Robert  Mendoza

Robert Mendoza, Ph.D

Assistant Professor in the English Department

Areas of expertise: Multiethnic US Literature, Post-1945 US Literature, Chicano Literature, 20th Century African American Literature

About

I am an Assistant Professor in the Department of English at California Lutheran University. I received my PhD in English from the University of California, Los Angeles (2023), and I have been teaching at Cal Lutheran since Fall 2023. My research and teaching focus on the representation of different forms of labor in 20th-century and Contemporary Multiethnic literature, including poetry, fiction, and memoirs about various forms of work (factory, office, agricultural, service, informal, and waged/unwaged domestic labor). 

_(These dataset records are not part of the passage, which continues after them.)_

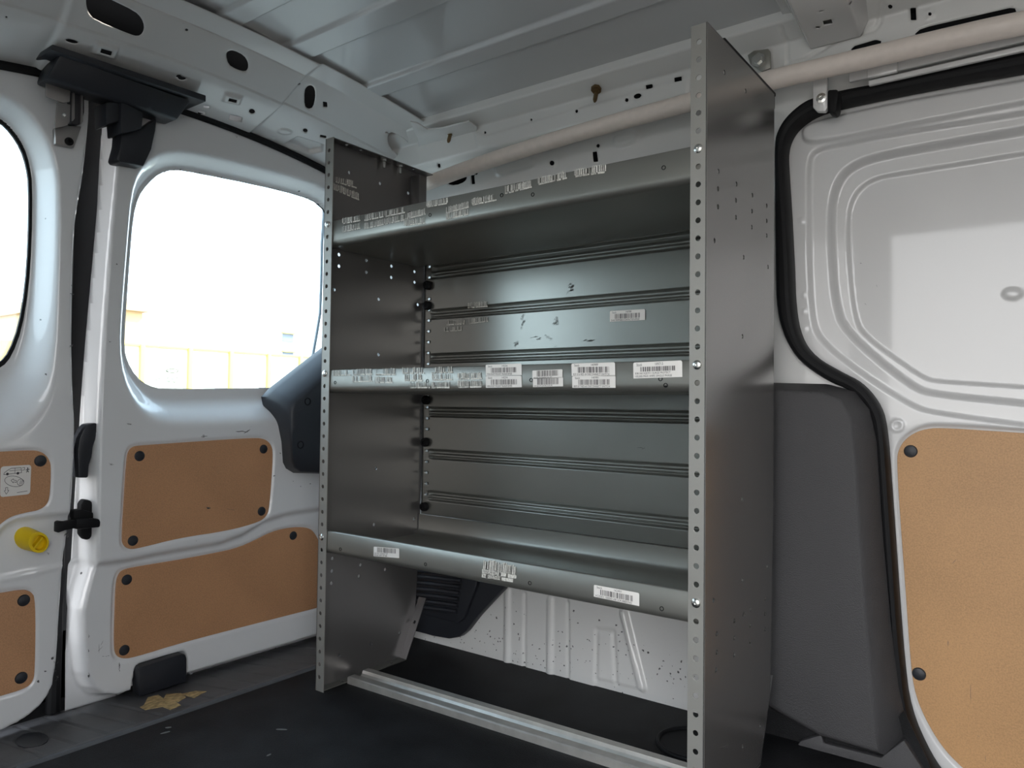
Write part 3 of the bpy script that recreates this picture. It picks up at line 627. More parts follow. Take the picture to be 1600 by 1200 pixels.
# bracket of stacked steel plates on its top corner
mb = MB()
mb.prism([un(a, b, 0, XD+0.030) for a, b in kh([(350, 335), (535, 395), (530, 480), (480, 490), (350, 440)])], (-0.004, 0, 0), bev=0.001)
mb.prism([un(a, b, 0, XD+0.028) for a, b in kh([(435, 480), (535, 500), (530, 630), (510, 660), (415, 680)])], (-0.004, 0, 0), bev=0.001)
mb.prism([un(a, b, 0, XD+0.020) for a, b in kh([(540, 385), (640, 420), (640, 560), (620, 640), (590, 660), (540, 640)])], (-0.02, 0, 0), bev=0.002, m=1)
for a, b in ((560, 395), (622, 420)): mb.prism([un(x, y, 0, XD+0.026) for x, y in kh([(a-6, b), (a+8, b+4), (a+8, b+210), (a-6, b+230)])], (-0.012, 0, 0), bev=0.001)
mb.prism([un(a, b, 0, XD+0.012) for a, b in kh([(415, 680), (510, 660), (620, 665), (560, 830), (420, 800)])], (-0.012, 0, 0), bev=0.002)
hb = mb.build('hinge_bracket', [mat('bracket_grey_steel', (0.33, 0.31, 0.30), 0.4, 0.7), mat('bracket_black', (0.03, 0.03, 0.035), 0.4)], door1)
MB().lathe([(0.0075, 0), (0.0075, 0.003), (0.004, 0.003), (0.0035, 0.001), (0.0001, 0.001)], un(522/4.848, 60+782/4.848, 0, XD+0.012), (1, 0, 0), 16).build('bolt', rubber, hb)
MB().lathe([(0.004, 0), (0.003, 0.002), (0.0001, 0.0025)], un(485/4.848, 60+580/4.848, 0, XD+0.028), (1, 0, 0), 12).build('bolt', zinc, hb)

# pictogram sticker on the upper board of the left door
def quad_map(tl, tr, br, bl, off):
    tl, tr, br, bl = [np.array(p)+np.array(off) for p in (tl, tr, br, bl)]
    return lambda a, b: (1-b)*((1-a)*tl+a*tr)+b*((1-a)*bl+a*br)
TEXT = {}
def text_tris(s):
    if s in TEXT: return TEXT[s]
    cu = bpy.data.curves.new('t', 'FONT'); cu.body = s; cu.resolution_u = 2
    o = bpy.data.objects.new('t', cu); C.objects.link(o); dg = bpy.context.evaluated_depsgraph_get()
    me = bpy.data.meshes.new_from_object(o.evaluated_get(dg)); V = np.array([v.co[:2] for v in me.vertices]); F = [tuple(p.vertices) for p in me.polygons]
    bpy.data.objects.remove(o); bpy.data.curves.remove(cu); bpy.data.meshes.remove(me)
    V = (V-V.min(0))/np.maximum(V.max(0)-V.min(0), 1e-6); TEXT[s] = (V, F); return V, F
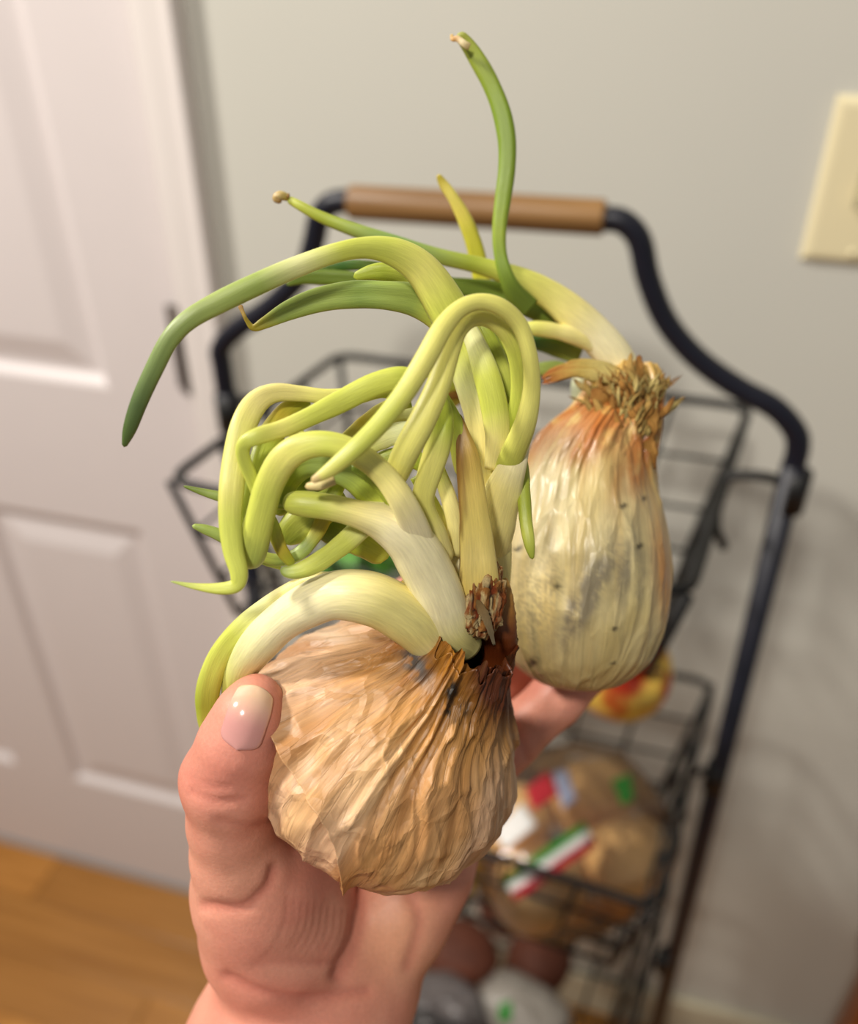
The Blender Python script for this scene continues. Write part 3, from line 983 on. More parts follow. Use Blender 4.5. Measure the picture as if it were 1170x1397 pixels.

More broadly, I teach Chicano Literature, African American Literature, and Post-Civil War US Literature courses at Cal Lutheran. Additionally, I teach writing classes that focus on various themes, including power/resistance, labor, capitalism, and vocation. In all my classes, I prioritize the development of critical thinking skills by creating writing assignments and in-class activities that allow students to question and critique dominant understandings of different forms of labor. This critical thinking practice not only allows students to reflect on or explore their own vocations but also provides them with the opportunity to participate in contemporary and historical debates and discussions about life under capitalism (protestant work ethic, work-life balance, the abstract domination involved in the accumulation of capital, and so on). As importantly, my courses enable students to develop the necessary skills that are highly valued in the job market, including textual analysis, pattern recognition, communication skills, and several other desirable skills that fall under the broad banner of "soft-skills." Simply put, my teaching centers on both a critical and scholarly approach to questions of labor and capitalism, while also acknowledging that our classes are situated within the broader context of a larger capitalist system. In other words, I'm committed to both the flourishing of my students as literary critics who can confidently navigate the intricacies of a complex literary text and their flourishing as workers who can face the job market and their careers with the utmost confidence.  


My recent research examines the portrayal of various forms of labor (industrial, service, and informal) in 1960s and 1970s US movement literature. More specifically, I examine how authors involved in the Black Arts Movement, the Chicano Movement, and the Nuyorican Movement developed urgent critiques of labor by representing the struggles of Black and Brown workers. Such movement-era writers--including Gwendolyn Brooks, Oscar Zeta Acosta, and Pedro Pietri--engage with the world of work by depicting the arduous experiences of workers either absorbed in or excluded from the formal labor market. Such writings, overall, recentered a new understanding of the proletariat as a category of dispossession rather than a category of exploitation/alienation via the wage relation. Accordingly, this new body of movement literature depicted struggles against racial capitalism as occurring beyond the factory or the formal labor market.


So although some movement-era writers might direct our attention to immediate sites of workplace alienation—such as Tomás Rivera’s unflinching descriptions of Mexican-American child laborers suffering under heat in the farms of…Y No Se Lo Trago La Tierra (1971)—much movement literature also attends to a multiplicity of racialized populations fighting racial capitalism’s beyond sites of productive labor: consider the urban riots found in the pages of Amiri Baraka’s “Black People!” (1967) or Gwendolyn Brooks’s Riot (1969); the 1968 East Los Angeles highschool walkouts concerned with the question of the futures and social reproduction of Mexican and Mexican-American high school students in Oscar Zeta Acosta’s auto fiction The Revolt of the Cockroach People (1973); or the laborious search for the employment in the streets of New York in Pedro Pietri’s poem “Unemployed” (1973). The figures in these texts complicate the traditional narratives of class struggle in the proletarian fiction of the early twentieth century, which often portrayed white male factory workers as the primary representatives of the working class engaged in production struggles.


 

Education

Ph.D. University of California, Los Angeles. 

Expertise

Multiethnic US Literature, Post-1945 US Literature, Marxist Literary Criticism, Racial Capitalism, Value-Form Theory.